The investigators have concluded that a breach, or burn-through, somewhere in the shuttle's underbody near or on the left wing, is the likeliest explanation for the evidence found so far. The breach could have been caused by chunks of material that broke from the shuttle's external tank during the Jan. 16 liftoff from Cape Canaveral, although the board is still considering other possibilities.
The recovered wreckage accumulating at a hangar at Kennedy Space Center in Florida has begun to show a pattern of charring and burning that will help investigators work backward to pinpoint what caused the breach.
In the effort to understand why the shuttle began shedding parts high over California, and in hopes of recovering more of them, investigators have sent key segments of the wreckage to Wright-Patterson Air Force Base in Ohio for testing to determine what their radar signature would have looked like on ground radar images of the shuttle, the board said today.
The official said if the impact during launch was the cause of the damage, something could have been loosened but left in place until the shuttle reached orbit. Although the video shows no obvious damage during liftoff, the orbiter was subjected to a heavy vibration and as much as three times Earth gravity on its way to orbit.
When it turned off its main engines, the effect was like putting the brakes on, he noted. An unidentified object was seen on radar separating from the orbiter on the second day of its mission, possibly a result of this sequence. Or, he said, a loosened piece could have been "hanging on by a thread" until it broke free in the stress of reentry.
As the shuttle descended across the Southwest, it was flying normally, and the seven astronauts showed no awareness of anything amiss -- even as ever-larger pieces of the shuttle were apparently peeling off. "There's a lot of stuff coming off this orbiter, and nobody's saying anything," said the board official, most likely because the shedding was obscured by the glowing plasma, superheated gas that builds up around the shuttle as it enters the atmosphere at hypersonic speed.
Investigators are especially interested in finding the sixth piece of debris seen breaking from the orbiter in images taken from the ground, the source said.
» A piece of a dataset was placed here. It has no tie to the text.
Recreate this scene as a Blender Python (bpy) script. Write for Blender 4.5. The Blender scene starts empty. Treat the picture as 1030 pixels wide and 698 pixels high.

Radar tracking and ballistics calculations involving "simple Galileo-type" physics indicate it fell around Caliente, Nev., now the scene of an intense search.
Based on its ballistic properties and the way it reflects light, analysts have estimated this piece to "pretty massive, pretty big," the source said, holding his hands about a foot and a half apart.
The location of the breach in the shuttle's skin remains a topic of debate, and the investigators have differing theories. The "area of interest" extends along the underbody just inboard and forward of where the wing flares out from the fuselage, including an area around the left wheel well.
There has been informed speculation in recent days that a "blowtorch" of hot plasma penetrated the orbiter's skin, passed through the wheel-well housing, and then out the wheel-well door and onto the leading edge of the wing.
The surmise is based in part on the pattern of damage seen on recovered wreckage from these key areas, the official said.